GOAL: Restate word for word the lines of the data below, from the first through the one that has "c, q = at_floor(662, 1028);".

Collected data
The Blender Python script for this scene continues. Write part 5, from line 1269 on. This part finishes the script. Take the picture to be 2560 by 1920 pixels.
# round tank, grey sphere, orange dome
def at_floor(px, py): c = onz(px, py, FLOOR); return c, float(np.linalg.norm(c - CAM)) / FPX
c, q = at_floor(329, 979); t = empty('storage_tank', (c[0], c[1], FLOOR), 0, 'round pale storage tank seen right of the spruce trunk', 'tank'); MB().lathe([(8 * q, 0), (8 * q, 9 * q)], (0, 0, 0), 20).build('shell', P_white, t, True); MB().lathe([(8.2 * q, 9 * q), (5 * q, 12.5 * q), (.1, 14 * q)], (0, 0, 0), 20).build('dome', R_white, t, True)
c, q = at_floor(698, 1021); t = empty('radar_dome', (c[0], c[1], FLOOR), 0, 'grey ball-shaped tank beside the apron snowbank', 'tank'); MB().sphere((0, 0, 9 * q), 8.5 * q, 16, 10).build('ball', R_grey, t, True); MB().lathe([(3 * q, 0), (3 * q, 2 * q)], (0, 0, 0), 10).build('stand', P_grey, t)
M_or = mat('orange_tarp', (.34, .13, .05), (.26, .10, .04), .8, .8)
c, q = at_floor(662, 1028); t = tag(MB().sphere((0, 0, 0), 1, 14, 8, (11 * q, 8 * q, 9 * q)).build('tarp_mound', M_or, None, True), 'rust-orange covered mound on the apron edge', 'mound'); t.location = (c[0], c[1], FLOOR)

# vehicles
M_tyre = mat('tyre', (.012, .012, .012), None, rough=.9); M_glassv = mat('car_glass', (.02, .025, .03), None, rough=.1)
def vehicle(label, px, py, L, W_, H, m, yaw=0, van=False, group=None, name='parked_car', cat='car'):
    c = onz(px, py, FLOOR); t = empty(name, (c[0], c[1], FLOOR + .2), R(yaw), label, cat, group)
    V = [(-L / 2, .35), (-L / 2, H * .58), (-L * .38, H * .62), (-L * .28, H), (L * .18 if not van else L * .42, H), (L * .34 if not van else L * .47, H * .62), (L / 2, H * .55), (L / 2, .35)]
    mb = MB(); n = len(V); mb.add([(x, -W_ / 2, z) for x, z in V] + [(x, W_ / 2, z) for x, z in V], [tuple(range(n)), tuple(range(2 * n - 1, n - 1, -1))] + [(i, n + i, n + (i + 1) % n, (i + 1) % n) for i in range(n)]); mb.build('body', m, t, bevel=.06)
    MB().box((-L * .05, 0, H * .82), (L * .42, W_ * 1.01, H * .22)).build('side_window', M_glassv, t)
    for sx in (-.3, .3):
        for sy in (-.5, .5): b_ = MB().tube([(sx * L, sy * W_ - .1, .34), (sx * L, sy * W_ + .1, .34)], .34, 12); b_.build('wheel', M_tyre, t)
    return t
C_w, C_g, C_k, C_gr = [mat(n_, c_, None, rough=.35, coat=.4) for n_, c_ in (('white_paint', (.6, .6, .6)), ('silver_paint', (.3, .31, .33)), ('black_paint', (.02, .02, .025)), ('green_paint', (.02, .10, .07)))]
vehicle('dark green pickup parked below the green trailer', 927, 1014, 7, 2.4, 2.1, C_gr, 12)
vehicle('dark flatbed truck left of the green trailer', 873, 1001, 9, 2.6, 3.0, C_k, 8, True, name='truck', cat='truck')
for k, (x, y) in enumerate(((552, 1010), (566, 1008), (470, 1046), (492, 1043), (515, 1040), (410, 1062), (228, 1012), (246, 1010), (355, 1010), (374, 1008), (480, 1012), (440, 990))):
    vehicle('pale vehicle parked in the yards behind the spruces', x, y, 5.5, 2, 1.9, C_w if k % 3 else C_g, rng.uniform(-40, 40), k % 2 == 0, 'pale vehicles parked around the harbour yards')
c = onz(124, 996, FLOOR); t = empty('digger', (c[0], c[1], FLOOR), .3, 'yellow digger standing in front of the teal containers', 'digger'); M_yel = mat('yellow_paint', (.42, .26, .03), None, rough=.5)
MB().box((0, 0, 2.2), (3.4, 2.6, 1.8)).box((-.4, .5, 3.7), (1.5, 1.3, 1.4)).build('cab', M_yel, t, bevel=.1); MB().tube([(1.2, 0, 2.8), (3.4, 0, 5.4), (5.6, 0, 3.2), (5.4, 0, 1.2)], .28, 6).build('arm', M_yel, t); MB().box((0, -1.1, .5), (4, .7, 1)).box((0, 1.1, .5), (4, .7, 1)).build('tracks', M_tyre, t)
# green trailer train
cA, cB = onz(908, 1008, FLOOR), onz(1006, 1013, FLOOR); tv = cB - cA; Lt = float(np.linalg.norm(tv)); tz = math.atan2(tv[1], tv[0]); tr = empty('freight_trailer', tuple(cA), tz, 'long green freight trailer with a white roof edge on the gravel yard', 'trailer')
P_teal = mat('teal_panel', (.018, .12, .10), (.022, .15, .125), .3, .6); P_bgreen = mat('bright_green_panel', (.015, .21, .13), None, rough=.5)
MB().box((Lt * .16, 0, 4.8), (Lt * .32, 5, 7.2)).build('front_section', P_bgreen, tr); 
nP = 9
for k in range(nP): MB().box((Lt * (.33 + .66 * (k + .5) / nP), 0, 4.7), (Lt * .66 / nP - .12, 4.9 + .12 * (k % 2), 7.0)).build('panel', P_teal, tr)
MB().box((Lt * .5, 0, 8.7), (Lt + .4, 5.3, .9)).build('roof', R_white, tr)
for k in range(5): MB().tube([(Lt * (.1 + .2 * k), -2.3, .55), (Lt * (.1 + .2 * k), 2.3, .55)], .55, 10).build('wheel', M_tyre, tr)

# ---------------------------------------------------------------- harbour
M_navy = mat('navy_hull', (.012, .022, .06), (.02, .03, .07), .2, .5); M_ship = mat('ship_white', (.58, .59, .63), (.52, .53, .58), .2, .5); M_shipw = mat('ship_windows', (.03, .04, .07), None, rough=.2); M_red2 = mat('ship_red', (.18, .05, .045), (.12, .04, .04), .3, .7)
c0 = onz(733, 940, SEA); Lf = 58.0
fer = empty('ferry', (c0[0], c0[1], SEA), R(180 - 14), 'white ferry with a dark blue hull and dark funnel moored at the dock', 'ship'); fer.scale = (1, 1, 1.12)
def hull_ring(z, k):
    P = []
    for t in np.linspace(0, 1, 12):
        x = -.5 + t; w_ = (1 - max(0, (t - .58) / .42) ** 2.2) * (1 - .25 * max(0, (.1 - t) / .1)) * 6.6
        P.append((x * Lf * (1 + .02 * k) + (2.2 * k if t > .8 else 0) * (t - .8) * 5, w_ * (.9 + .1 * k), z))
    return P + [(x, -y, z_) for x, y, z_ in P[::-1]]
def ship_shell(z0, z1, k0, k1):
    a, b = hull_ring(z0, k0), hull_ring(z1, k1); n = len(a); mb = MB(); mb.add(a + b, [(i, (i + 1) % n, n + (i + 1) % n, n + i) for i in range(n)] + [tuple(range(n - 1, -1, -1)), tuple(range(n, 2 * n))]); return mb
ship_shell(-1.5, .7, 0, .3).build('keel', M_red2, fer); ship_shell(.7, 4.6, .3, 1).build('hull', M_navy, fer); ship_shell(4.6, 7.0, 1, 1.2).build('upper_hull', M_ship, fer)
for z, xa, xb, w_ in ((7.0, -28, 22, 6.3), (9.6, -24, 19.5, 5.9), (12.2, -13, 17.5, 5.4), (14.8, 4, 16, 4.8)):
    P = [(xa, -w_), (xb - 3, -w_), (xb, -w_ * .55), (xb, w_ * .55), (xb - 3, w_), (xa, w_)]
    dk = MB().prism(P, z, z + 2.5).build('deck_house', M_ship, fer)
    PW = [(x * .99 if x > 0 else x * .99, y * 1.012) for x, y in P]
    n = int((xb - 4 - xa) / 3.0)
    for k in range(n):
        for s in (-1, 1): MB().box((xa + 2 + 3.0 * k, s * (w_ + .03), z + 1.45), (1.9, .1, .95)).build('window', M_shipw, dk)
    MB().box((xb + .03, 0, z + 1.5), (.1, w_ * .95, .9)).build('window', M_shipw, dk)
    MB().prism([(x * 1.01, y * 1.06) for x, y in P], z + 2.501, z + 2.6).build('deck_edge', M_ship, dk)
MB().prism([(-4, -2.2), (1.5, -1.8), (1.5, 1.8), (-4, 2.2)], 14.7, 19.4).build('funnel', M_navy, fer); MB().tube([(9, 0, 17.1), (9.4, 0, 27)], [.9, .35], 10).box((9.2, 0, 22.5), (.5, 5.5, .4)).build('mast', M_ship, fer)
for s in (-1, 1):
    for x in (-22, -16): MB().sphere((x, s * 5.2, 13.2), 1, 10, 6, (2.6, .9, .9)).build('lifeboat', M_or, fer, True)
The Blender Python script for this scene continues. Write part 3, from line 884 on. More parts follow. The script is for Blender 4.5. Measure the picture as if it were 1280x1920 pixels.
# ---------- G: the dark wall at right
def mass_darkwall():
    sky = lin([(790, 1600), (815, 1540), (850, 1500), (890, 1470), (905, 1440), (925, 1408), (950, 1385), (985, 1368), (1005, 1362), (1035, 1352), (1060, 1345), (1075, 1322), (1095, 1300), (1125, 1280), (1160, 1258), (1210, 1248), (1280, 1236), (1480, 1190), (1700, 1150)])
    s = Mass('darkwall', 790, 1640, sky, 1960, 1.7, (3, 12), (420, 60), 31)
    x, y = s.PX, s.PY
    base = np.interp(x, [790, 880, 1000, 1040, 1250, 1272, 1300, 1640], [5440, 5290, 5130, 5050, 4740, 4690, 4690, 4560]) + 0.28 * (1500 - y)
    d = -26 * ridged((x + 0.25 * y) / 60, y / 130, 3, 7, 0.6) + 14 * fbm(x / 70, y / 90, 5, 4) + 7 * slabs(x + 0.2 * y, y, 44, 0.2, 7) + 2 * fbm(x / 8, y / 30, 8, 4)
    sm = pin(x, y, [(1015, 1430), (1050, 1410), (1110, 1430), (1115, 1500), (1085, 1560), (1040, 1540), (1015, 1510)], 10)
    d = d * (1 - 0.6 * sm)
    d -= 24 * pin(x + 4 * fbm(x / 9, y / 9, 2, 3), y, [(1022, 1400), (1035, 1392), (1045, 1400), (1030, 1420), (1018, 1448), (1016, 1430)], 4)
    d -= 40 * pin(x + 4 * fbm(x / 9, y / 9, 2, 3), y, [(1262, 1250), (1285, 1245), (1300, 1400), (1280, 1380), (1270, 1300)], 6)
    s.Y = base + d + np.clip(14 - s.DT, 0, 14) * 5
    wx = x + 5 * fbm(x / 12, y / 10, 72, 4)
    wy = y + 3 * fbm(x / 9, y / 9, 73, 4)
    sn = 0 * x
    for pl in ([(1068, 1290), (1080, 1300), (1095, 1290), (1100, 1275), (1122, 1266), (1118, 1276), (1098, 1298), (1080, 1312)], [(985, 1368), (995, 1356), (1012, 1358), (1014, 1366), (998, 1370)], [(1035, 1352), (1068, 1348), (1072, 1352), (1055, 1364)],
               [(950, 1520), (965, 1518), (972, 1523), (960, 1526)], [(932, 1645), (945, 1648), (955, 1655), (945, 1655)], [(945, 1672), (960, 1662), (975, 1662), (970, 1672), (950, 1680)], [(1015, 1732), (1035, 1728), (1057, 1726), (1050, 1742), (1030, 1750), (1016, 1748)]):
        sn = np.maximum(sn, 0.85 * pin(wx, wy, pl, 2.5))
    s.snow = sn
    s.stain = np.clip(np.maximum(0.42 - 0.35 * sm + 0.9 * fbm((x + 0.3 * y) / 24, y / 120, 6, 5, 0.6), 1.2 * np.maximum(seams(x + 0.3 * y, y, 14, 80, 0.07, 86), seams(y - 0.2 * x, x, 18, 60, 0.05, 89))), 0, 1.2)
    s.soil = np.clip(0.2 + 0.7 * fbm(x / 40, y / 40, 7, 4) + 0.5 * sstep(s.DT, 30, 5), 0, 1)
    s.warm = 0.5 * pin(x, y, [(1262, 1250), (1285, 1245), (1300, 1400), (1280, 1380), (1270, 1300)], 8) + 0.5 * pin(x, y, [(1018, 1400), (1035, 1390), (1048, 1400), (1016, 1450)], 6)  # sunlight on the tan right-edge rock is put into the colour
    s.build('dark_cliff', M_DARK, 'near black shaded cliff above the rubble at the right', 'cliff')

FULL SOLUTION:
The Blender Python script for this scene continues. Write part 5, from line 1269 on. This part finishes the script. Take the picture to be 2560 by 1920 pixels.
# round tank, grey sphere, orange dome
def at_floor(px, py): c = onz(px, py, FLOOR); return c, float(np.linalg.norm(c - CAM)) / FPX
c, q = at_floor(329, 979); t = empty('storage_tank', (c[0], c[1], FLOOR), 0, 'round pale storage tank seen right of the spruce trunk', 'tank'); MB().lathe([(8 * q, 0), (8 * q, 9 * q)], (0, 0, 0), 20).build('shell', P_white, t, True); MB().lathe([(8.2 * q, 9 * q), (5 * q, 12.5 * q), (.1, 14 * q)], (0, 0, 0), 20).build('dome', R_white, t, True)
c, q = at_floor(698, 1021); t = empty('radar_dome', (c[0], c[1], FLOOR), 0, 'grey ball-shaped tank beside the apron snowbank', 'tank'); MB().sphere((0, 0, 9 * q), 8.5 * q, 16, 10).build('ball', R_grey, t, True); MB().lathe([(3 * q, 0), (3 * q, 2 * q)], (0, 0, 0), 10).build('stand', P_grey, t)
M_or = mat('orange_tarp', (.34, .13, .05), (.26, .10, .04), .8, .8)
c, q = at_floor(662, 1028); t = tag(MB().sphere((0, 0, 0), 1, 14, 8, (11 * q, 8 * q, 9 * q)).build('tarp_mound', M_or, None, True), 'rust-orange covered mound on the apron edge', 'mound'); t.location = (c[0], c[1], FLOOR)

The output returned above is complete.